### Aim
Scan the material that follows. Copy every line containing the word "More".

### Input for this task

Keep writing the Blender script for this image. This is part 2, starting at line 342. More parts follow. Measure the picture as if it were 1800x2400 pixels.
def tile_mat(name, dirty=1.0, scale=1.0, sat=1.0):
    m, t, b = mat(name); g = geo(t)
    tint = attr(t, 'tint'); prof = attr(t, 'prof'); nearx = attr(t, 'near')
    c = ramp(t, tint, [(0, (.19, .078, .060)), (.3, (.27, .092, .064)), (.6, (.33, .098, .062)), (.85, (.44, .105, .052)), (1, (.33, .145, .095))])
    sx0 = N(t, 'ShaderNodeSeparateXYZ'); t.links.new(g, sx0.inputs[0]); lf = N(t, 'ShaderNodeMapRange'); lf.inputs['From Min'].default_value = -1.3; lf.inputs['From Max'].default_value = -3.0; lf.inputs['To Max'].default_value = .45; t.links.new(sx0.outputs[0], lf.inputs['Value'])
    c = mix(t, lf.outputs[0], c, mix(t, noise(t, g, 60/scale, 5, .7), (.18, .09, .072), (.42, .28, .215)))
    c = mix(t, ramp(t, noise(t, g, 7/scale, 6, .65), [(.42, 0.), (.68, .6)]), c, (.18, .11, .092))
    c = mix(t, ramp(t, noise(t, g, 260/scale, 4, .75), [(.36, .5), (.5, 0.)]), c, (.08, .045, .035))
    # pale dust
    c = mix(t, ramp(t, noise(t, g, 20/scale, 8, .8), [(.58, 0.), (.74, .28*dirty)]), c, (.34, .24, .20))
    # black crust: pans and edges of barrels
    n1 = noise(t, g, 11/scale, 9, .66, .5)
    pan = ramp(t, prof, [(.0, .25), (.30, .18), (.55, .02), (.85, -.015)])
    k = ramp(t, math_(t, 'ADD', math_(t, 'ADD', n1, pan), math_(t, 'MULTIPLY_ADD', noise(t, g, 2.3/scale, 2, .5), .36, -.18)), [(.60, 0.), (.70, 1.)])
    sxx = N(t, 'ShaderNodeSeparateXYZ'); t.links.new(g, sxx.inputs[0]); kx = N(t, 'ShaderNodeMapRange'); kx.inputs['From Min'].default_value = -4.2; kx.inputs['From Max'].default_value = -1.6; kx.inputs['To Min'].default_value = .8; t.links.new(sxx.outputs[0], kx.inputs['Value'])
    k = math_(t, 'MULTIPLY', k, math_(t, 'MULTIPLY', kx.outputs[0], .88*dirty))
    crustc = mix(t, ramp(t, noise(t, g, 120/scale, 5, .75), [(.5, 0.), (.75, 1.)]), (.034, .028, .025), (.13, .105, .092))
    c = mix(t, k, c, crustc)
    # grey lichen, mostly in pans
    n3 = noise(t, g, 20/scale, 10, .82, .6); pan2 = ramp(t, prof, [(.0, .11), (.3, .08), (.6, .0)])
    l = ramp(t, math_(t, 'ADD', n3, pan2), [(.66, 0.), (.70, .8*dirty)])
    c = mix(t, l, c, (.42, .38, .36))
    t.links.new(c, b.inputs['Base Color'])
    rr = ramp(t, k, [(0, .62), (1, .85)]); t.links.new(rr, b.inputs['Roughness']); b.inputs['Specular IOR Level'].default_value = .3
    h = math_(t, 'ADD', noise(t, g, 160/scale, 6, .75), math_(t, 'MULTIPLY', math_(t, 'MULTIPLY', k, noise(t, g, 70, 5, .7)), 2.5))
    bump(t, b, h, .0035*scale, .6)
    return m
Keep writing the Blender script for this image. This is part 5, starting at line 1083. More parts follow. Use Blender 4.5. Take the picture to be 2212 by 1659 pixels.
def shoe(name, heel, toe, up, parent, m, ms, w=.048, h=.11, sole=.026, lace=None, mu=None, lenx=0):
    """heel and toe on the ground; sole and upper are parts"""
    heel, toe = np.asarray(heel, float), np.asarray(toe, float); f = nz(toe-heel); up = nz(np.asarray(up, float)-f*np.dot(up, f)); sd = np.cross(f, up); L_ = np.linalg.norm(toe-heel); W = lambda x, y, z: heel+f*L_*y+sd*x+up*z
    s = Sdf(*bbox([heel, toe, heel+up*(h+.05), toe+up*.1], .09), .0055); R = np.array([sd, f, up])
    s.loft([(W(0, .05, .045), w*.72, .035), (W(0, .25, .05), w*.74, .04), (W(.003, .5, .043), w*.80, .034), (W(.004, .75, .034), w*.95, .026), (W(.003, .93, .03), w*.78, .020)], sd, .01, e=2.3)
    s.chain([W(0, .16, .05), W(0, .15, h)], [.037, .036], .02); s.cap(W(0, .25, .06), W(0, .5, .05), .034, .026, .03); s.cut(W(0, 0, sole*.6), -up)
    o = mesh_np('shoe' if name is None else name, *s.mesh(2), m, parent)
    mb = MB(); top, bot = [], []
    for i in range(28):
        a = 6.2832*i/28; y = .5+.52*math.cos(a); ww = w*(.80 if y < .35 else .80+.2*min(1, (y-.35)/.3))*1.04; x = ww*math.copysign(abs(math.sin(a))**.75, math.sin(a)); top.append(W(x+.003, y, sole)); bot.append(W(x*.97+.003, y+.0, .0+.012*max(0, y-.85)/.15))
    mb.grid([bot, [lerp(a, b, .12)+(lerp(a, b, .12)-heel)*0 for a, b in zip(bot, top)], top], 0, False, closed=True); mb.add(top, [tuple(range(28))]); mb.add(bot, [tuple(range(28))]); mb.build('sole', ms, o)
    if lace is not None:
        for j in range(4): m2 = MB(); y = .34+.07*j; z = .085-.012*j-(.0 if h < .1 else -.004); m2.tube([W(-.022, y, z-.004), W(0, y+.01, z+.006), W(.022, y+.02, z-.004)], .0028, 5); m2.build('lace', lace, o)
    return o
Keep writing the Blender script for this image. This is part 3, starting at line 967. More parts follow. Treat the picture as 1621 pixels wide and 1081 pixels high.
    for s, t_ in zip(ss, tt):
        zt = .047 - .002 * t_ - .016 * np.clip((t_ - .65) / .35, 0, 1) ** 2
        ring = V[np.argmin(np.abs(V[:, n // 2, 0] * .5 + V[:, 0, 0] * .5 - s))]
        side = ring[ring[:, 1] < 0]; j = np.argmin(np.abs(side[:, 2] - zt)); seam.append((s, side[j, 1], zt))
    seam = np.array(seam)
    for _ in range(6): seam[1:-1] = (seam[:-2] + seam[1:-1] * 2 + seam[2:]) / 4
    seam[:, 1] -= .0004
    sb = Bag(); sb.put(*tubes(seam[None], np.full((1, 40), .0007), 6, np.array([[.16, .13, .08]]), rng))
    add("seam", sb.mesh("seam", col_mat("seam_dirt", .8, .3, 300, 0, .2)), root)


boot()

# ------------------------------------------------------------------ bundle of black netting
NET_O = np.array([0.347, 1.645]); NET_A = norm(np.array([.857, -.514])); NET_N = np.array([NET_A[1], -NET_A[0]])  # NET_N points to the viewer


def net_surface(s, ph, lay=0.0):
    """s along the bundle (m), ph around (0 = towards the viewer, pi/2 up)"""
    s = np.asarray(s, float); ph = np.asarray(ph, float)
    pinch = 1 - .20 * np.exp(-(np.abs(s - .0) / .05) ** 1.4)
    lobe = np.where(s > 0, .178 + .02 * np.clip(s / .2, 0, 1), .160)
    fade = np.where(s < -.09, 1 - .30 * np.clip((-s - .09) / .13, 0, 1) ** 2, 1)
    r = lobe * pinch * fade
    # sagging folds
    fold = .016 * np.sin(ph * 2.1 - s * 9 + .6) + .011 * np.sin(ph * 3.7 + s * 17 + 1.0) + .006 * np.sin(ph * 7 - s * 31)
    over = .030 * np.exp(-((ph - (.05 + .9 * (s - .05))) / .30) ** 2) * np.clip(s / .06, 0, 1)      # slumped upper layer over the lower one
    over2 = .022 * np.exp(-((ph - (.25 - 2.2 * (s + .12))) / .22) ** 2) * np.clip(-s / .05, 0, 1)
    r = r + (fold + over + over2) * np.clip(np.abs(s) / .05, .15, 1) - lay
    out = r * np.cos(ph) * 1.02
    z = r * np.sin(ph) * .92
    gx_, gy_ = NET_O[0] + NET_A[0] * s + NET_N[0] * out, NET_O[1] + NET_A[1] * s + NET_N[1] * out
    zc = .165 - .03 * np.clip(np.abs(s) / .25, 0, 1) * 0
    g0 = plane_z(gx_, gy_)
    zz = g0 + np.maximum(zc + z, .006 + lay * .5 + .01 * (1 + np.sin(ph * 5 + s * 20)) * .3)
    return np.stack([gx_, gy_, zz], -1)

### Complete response
Keep writing the Blender script for this image. This is part 2, starting at line 342. More parts follow. Measure the picture as if it were 1800x2400 pixels.
Keep writing the Blender script for this image. This is part 5, starting at line 1083. More parts follow. Use Blender 4.5. Take the picture to be 2212 by 1659 pixels.
Keep writing the Blender script for this image. This is part 3, starting at line 967. More parts follow. Treat the picture as 1621 pixels wide and 1081 pixels high.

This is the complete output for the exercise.